Back to the Future: where will employment legislation be in 20 years?

20 years of Personnel Today - read more on our anniversary

For Personnel Today’s 20th anniversary issue, Gagandeep Prasad, employment lawyer at Charles Russell, reflects on the future of legislation and the workplace.


The past 20 years have brought dramatic changes in terms of employment protection. Discrimination based on disability, sexual orientation, religion and age are all now prohibited. All workers are entitled to paid annual leave, rest breaks and the national minimum wage. Maternity rights have increased to one years’ leave, regardless of length of service. These have been significant changes, but what will the next 20 years bring?

Move forward to 2013, post-Olympic England…

Sadly the Olympic Games themselves were a disaster. Greenwich flooded in 2011 as a result of global warming and the failure of the Thames Barrier. On the bright side, the temperature outside is 85 degrees and a barbeque on Christmas day is looking likely.

In 2011 the government decided that the default retirement age of 65 should be abolished. For the first time, the average age of the population hit 40-plus, with more than 20% over 50, placing a heavy burden on the working population.

Performance management of older employees has become a significant issue for HR teams.

Maternity and paternity leave are both now at 12 months on full pay, with potential career breaks of up to four years for those with young children. Statutory paid holiday has been increased by European law to 35 days a year.

Since David Cameron became prime minister in 2009, trade unions have had their power eroded. Dispute rights and strike opportunities are now severely limited the national minimum wage has been scrapped and the UK still retains its 48-hour working time opt-out (despite pressure from Europe).

Jump to 2018

While environmental issues became increasingly important at the turn on the millennium, by 2018 all businesses are affected. Recycling targets have to be met or companies are heavily fined. Tenders for new work require a detailed environmental statement on what the business is doing to save our ever-dwindling resources.

As a result there are tax benefits for companies that reduce their carbon footprint. Individuals’ carbon footprints are being closely monitored by the government too. The City of London has become a virtual ghost-town as home and flexible working become standard. The ‘Gooseberry’ provides global coverage for phone, video links, e-mail and access to a virtual world of business meetings.

Employers routinely track their employees’ locations through GSP chips contained in their Gooseberries.

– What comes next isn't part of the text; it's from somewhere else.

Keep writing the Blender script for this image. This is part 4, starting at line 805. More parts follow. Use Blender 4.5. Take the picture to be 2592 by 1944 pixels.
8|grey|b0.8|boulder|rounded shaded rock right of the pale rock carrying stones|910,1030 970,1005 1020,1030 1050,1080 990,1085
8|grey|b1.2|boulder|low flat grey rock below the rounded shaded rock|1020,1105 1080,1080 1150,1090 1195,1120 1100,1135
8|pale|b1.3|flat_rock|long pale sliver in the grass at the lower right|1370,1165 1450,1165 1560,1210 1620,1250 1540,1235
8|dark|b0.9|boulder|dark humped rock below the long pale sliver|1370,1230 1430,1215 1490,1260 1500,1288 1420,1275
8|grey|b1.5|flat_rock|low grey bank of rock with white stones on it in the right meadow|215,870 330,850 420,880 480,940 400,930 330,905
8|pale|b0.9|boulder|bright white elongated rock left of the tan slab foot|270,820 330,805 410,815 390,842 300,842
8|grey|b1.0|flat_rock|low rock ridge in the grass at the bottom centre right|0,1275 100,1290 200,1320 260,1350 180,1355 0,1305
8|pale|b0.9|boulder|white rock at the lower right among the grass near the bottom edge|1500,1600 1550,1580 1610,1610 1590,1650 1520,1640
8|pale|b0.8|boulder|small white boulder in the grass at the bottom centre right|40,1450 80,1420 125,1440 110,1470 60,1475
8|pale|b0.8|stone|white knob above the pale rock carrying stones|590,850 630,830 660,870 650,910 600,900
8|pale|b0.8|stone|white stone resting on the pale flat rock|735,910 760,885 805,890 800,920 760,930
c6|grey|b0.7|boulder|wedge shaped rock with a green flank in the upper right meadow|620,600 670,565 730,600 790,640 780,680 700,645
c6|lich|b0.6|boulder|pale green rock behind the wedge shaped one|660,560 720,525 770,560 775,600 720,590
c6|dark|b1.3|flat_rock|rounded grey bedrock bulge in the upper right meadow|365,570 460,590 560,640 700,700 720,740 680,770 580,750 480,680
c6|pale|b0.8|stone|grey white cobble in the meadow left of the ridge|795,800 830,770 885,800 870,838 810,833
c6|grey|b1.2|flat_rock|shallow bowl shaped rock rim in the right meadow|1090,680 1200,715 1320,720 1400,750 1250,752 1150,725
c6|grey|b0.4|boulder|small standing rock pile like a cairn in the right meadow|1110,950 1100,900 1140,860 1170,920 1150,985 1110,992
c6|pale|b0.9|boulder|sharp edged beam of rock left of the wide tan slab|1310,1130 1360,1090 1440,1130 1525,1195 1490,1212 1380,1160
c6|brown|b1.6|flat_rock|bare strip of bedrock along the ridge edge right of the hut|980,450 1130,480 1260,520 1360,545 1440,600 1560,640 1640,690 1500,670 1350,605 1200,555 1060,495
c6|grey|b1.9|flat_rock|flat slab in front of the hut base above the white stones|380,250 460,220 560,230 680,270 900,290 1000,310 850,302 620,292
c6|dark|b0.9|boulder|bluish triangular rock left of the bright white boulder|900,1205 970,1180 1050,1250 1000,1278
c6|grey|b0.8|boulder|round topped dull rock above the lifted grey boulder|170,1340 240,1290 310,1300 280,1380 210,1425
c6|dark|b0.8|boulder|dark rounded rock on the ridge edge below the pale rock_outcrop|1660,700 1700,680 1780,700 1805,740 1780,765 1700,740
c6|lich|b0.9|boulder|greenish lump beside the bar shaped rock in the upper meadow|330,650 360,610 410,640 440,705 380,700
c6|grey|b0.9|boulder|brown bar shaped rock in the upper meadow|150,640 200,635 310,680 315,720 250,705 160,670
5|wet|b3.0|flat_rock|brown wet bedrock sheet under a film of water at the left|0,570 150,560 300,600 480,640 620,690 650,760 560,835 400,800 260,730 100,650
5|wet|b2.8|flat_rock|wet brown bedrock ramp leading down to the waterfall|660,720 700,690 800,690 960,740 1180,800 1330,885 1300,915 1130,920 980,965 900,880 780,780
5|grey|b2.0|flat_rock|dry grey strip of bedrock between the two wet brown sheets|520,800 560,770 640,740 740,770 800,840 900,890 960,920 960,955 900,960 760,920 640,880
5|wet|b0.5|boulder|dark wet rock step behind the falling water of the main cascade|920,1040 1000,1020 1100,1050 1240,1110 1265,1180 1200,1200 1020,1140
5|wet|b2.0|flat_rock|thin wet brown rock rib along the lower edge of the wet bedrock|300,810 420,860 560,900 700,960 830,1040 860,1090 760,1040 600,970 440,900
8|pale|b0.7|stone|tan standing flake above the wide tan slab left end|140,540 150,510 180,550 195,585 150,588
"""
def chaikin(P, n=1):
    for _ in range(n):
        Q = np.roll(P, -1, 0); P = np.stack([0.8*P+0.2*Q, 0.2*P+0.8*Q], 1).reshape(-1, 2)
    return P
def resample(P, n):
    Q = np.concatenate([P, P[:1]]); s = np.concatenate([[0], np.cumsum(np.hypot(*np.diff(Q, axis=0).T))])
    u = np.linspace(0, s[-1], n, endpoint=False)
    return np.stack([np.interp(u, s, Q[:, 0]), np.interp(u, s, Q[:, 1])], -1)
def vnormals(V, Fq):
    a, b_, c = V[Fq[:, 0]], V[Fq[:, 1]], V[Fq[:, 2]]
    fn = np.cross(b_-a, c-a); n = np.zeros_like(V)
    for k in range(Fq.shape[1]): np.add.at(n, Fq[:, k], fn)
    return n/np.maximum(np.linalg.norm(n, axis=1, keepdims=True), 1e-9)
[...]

As a result of the changing working patterns and increased mobility of the workforce, there is no longer any distinction between “employees” and “workers”. All those who personally provide work are categorised in the same way and have the same rights. Unfair dismissal applies to all, regardless of length of service. and the cap on potential compensation has been removed.

Employers now have greater access to government databases to ensure they are only employing those with a right to work in the UK. Immigration databases and access to the Criminal Records Bureau have both meant that employers hold a vast array of ‘intelligent data’ about all employees. A Big Brother mentality is truly the norm.

The workforce continues to age as there are fewer young people and the reproduction rate remains low. Companies are finding that this brings certain pressures, both in terms of recruitment issues and managing an older workforce. The state pension has been abolished and employers are obliged to fund minimum pensions for all workers. The NHS has been privatised and employers are also funding private health care for their workers, at significant cost. This has resulted in the reduction of other benefits for workers, as employers’ pension and health costs escalate.

Proceed to 2023

Flexible working has progressed further still, with most organisations renting serviced offices only as and when necessary. With the assistance of helmets with screens, virtual meetings are now standard practice. Companies employ staff based all over the world and are no longer constrained to employ on a location basis, but purely by who is best-placed to perform the work.

Global restrictive covenants are commonplace, and regularly enforced by the courts, as flexible working means that limiting restrictions geographically is irrelevant.

It is 2028

The backlash has begun. Despite the technological advancements, companies are beginning to return to manned offices as ‘team spirit’ has been eroded by remote working practices. Surveys have found that loyalty among workers is distinctly lacking as employees jump from role to role, seeking out better opportunities on a regular basis. This has led to a lack of business continuity for many employers and a fall in profits. More businesses are therefore looking to go ‘back-to-basics’, re-forming offices in an attempt to build team spirit and loyalty.

The much anticipated obesity ‘epidemic’ has hit the UK. This has contributed to lobbyists for Physical Attribute Discrimination increasing the pressure to introduce legislation to protect individuals from discrimination based on their look to include size, height and hair colour.

Nicotine has been criminalised and pubs have become alcohol free.